How many lines of the material below contain the string "scene"? Answer with the number and nothing else.

→ **PROVIDED DATA**:
━━━━━━━━━━━━━━━━━━━━━━━━━━━━━━

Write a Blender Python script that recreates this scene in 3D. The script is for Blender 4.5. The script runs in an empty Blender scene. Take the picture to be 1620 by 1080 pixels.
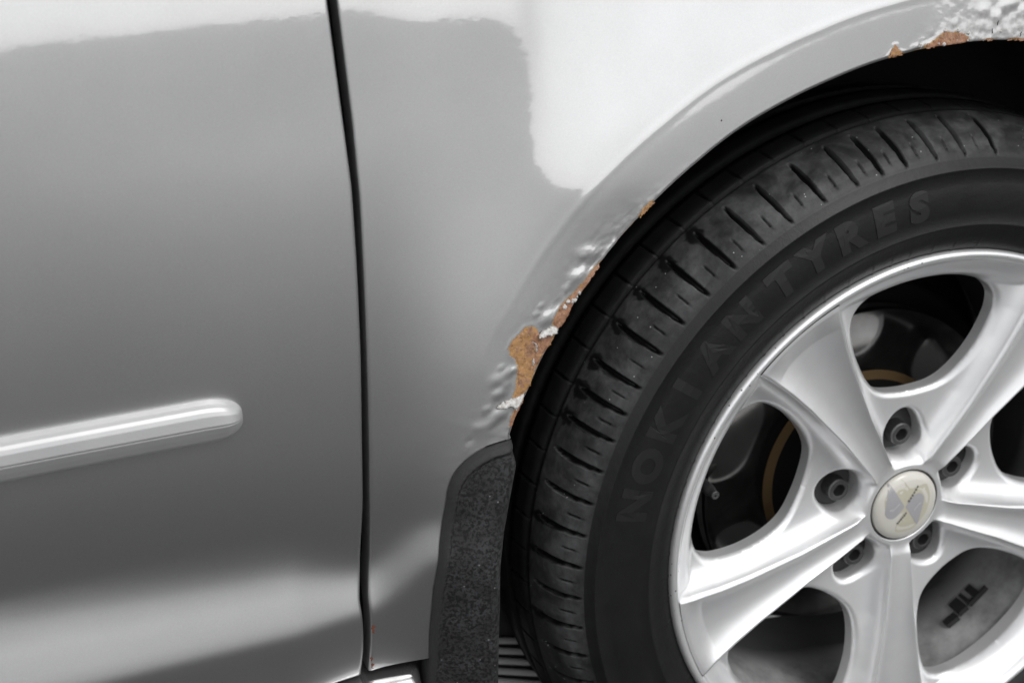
import bpy, bmesh, math, random
import numpy as np
from mathutils import Vector, Matrix, Euler
R_ = math.radians
random.seed(7); rng = np.random.default_rng(7)
scene = bpy.context.scene
col = scene.collection
# ---------------------------------------------------------------- camera
cam_data = bpy.data.cameras.new('camera')
cam_data.sensor_width = 36.0
cam_data.lens = 50.0
cam_data.clip_start = .05; cam_data.clip_end = 2000
cam = bpy.data.objects.new('camera', cam_data); col.objects.link(cam)
rot = Matrix(((0.9312131, -0.3624898, -0.0379915), (0.1747740, 0.3526347, 0.9192947), (-0.3198378, -0.8626992, 0.3917319))).transposed()
cam.matrix_world = Matrix.Translation((-0.63088, -0.79765, 0.88566)) @ rot.to_4x4()
cam_data.dof.use_dof = True
cam_data.dof.focus_distance = .93
cam_data.dof.aperture_fstop = 9.0
scene.camera = cam
# ---------------------------------------------------------------- sky, sun, exposure (flat grey daylight)
SUN_EL, SUN_AZ = 52.0, 160.0          # azimuth clockwise from +y
world = bpy.data.worlds.new('World'); scene.world = world
world.use_nodes = True
nt = world.node_tree; nt.nodes.clear()
sky = nt.nodes.new('ShaderNodeTexSky'); sky.sky_type = 'NISHITA'; sky.sun_disc = False
sky.sun_elevation = R_(SUN_EL); sky.sun_rotation = R_(SUN_AZ)
sky.air_density = 1.0; sky.dust_density = 1.0; sky.ozone_density = 1.0
hsv = nt.nodes.new('ShaderNodeHueSaturation'); hsv.inputs['Saturation'].default_value = .05
bg = nt.nodes.new('ShaderNodeBackground'); bg.inputs['Strength'].default_value = .15
wo = nt.nodes.new('ShaderNodeOutputWorld')
nt.links.new(sky.outputs[0], hsv.inputs['Color']); nt.links.new(hsv.outputs[0], bg.inputs[0]); nt.links.new(bg.outputs[0], wo.inputs[0])
sun_d = bpy.data.lights.new('sun', 'SUN'); sun_d.energy = .7; sun_d.angle = R_(25); sun_d.color = (1, .985, .96)
sun = bpy.data.objects.new('sun', sun_d); col.objects.link(sun)
sd_ = Vector((math.sin(R_(SUN_AZ))*math.cos(R_(SUN_EL)), math.cos(R_(SUN_AZ))*math.cos(R_(SUN_EL)), math.sin(R_(SUN_EL))))
sun.rotation_euler = sd_.to_track_quat('Z', 'Y').to_euler(); sun.location = (-2, -3, 4)
scene.view_settings.view_transform = 'Standard'; scene.view_settings.look = 'None'
scene.view_settings.gamma = 1.0; scene.view_settings.use_curve_mapping = False
scene.view_settings.exposure = .45
# ---------------------------------------------------------------- measured outlines in the side plane (x forward, z up), metres
LIP_PHI = [-90.0, -10.0, 20.0, 50.0, 81.82, 86.87, 93.07, 97.63, 105.32, 111.4, 117.52, 123.43, 128.36, 131.04, 135.97, 140.72, 144.86, 148.25, 151.4, 153.69, 155.58, 156.11, 175.0, 270.0]
LIP_R = [0.352, 0.352, 0.352, 0.352, 0.3522, 0.3512, 0.3506, 0.3502, 0.3506, 0.3527, 0.3558, 0.3579, 0.3609, 0.3623, 0.3647, 0.3661, 0.3667, 0.3694, 0.3689, 0.3714, 0.3715, 0.3704, 0.3704, 0.3704]
LIP = [[-0.3577, 0.483], [-0.3573, 0.4866], [-0.3519, 0.4976], [-0.3429, 0.5096], [-0.3331, 0.5274], [-0.3189, 0.5441], [-0.3024, 0.5648], [-0.2812, 0.5865], [-0.2569, 0.6063], [-0.243, 0.616], [-0.2162, 0.6317], [-0.1834, 0.6485], [-0.1477, 0.6614], [-0.1116, 0.6711], [-0.0655, 0.6801], [-0.0378, 0.6831], [0.0002, 0.6837], [0.0311, 0.6816]]
GAPL = [[-0.4432, 0.7562], [-0.4412, 0.6865], [-0.4404, 0.6503], [-0.4421, 0.6055], [-0.4449, 0.5506], [-0.4487, 0.4921], [-0.4509, 0.4464], [-0.4547, 0.3973], [-0.4581, 0.3771], [-0.4577, 0.3534], [-0.4584, 0.3373], [-0.4609, 0.3193]]
GAPR = [[-0.439, 0.7558], [-0.4372, 0.686], [-0.4375, 0.6424], [-0.4402, 0.5819], [-0.4433, 0.517], [-0.4466, 0.4552], [-0.4488, 0.4057], [-0.453, 0.3802], [-0.4533, 0.3573], [-0.4539, 0.3413], [-0.4561, 0.3192]]
FLAPL = [[-0.3592, 0.4816], [-0.3665, 0.481], [-0.3745, 0.4796], [-0.3817, 0.4766], [-0.3885, 0.4722], [-0.3938, 0.467], [-0.3979, 0.4607], [-0.4006, 0.4528], [-0.4025, 0.4413], [-0.4083, 0.415], [-0.4137, 0.3826], [-0.4168, 0.3459], [-0.4175, 0.3234]]
FLAPR = [[-0.3569, 0.4804], [-0.3571, 0.4742], [-0.3592, 0.464], [-0.3639, 0.4432], [-0.3694, 0.4177], [-0.3732, 0.3906], [-0.375, 0.3549], [-0.376, 0.3009]]
RUST_BIG = [[-0.354, 0.5393], [-0.3517, 0.5433], [-0.3453, 0.5471], [-0.343, 0.5498], [-0.3376, 0.5504], [-0.3344, 0.5474], [-0.334, 0.5435], [-0.3292, 0.5428], [-0.3222, 0.5443], [-0.3217, 0.5422], [-0.3256, 0.5366], [-0.3315, 0.5314], [-0.337, 0.5235], [-0.3403, 0.5178], [-0.3402, 0.5145], [-0.3466, 0.5088], [-0.3496, 0.5055], [-0.3542, 0.5076], [-0.3517, 0.5125], [-0.3505, 0.5188], [-0.3488, 0.5261], [-0.35, 0.5321], [-0.3531, 0.5353]]
RUST_UP = [[-0.3235, 0.5497], [-0.3207, 0.5543], [-0.3169, 0.5586], [-0.3125, 0.5622], [-0.3059, 0.5666], [-0.2992, 0.5724], [-0.2932, 0.5777], [-0.2866, 0.5822], [-0.2848, 0.5831], [-0.292, 0.5755], [-0.2995, 0.5673], [-0.3055, 0.5621], [-0.3094, 0.5564], [-0.3133, 0.5508], [-0.318, 0.5453], [-0.3214, 0.546]]
RUST_LOW = [[-0.3466, 0.5081], [-0.3495, 0.5068], [-0.3534, 0.4998], [-0.3566, 0.4939], [-0.3577, 0.4895], [-0.3563, 0.4899], [-0.3523, 0.4969], [-0.3476, 0.5044]]
RUST_TOP_A = [[-0.0675, 0.6804], [-0.065, 0.6832], [-0.0629, 0.6857], [-0.0625, 0.6877], [-0.0609, 0.6875], [-0.06, 0.6847], [-0.0575, 0.683], [-0.0541, 0.682], [-0.055, 0.6807], [-0.0592, 0.6798], [-0.0633, 0.6794]]
RUST_TOP_B = [[-0.0394, 0.6831], [-0.0382, 0.6857], [-0.0348, 0.686], [-0.0327, 0.6872], [-0.029, 0.6888], [-0.0256, 0.6912], [-0.0223, 0.6929], [-0.0171, 0.6917], [-0.0125, 0.6916], [-0.0103, 0.6896], [-0.0034, 0.6875], [-0.0025, 0.6847], [-0.0067, 0.6834], [-0.0127, 0.6823], [-0.0195, 0.6822], [-0.028, 0.6822], [-0.0348, 0.6824]]
RUST_TOP_C = [[0.0062, 0.683], [0.013, 0.6844], [0.0182, 0.6832], [0.0235, 0.6812], [0.0304, 0.6819], [0.0347, 0.6825], [0.0426, 0.6814], [0.0426, 0.6798], [0.0235, 0.6812]]
RUST_EDGE = [[-0.2591, 0.605], [-0.2553, 0.6104], [-0.2497, 0.6143], [-0.2451, 0.6127], [-0.2499, 0.6083], [-0.2574, 0.6026]]
RUST_SILL = [[-0.4541, 0.3468], [-0.4527, 0.3398], [-0.4534, 0.3328], [-0.4555, 0.3218], [-0.4488, 0.3175], [-0.4322, 0.3189], [-0.426, 0.3216], [-0.4281, 0.3184], [-0.4488, 0.3158], [-0.4561, 0.3192], [-0.4556, 0.3308]]
CURL = [[-0.3347, 0.5439], [-0.3304, 0.546], [-0.3234, 0.5475], [-0.32, 0.5458], [-0.3223, 0.5436], [-0.3292, 0.5432], [-0.3341, 0.5429]]
CURL2 = [[-0.3664, 0.5037], [-0.3609, 0.5066], [-0.3542, 0.5072], [-0.3487, 0.508], [-0.3465, 0.5094], [-0.3482, 0.5052], [-0.3534, 0.4998], [-0.3559, 0.5029], [-0.3612, 0.5021]]
CRACK = [[-0.3397, 0.5415], [-0.3364, 0.5389], [-0.3364, 0.5337], [-0.3385, 0.5303], [-0.3392, 0.5253], [-0.3404, 0.5243], [-0.3378, 0.5302], [-0.3371, 0.5345], [-0.3376, 0.5385]]
BLISTERS = [[-0.2926, 0.5878, 0.01, 1.0], [-0.3011, 0.5753, 0.012, 1.8], [-0.3257, 0.5533, 0.01, 1.3], [-0.3113, 0.5696, 0.006, 0.5], [-0.3553, 0.5249, 0.006, 0.6], [-0.3623, 0.5212, 0.009, 0.9], [-0.363, 0.5122, 0.007, 1.1], [-0.3655, 0.4983, 0.008, 1.1], [-0.3845, 0.4843, 0.004, -0.5], [-0.3304, 0.5619, 0.004, 0.4], [-0.3698, 0.4938, 0.006, 0.7], [-0.3587, 0.5166, 0.005, 0.5], [-0.3776, 0.4926, 0.006, 0.5], [-0.2981, 0.59, 0.009, 0.8], [-0.3716, 0.5034, 0.005, 0.6], [-0.3603, 0.5285, 0.004, 0.5], [-0.3513, 0.5254, 0.004, 0.5], [-0.3336, 0.5575, 0.004, 0.4]]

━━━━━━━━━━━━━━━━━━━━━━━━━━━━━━

→ **WRITTEN SOLUTION**: 8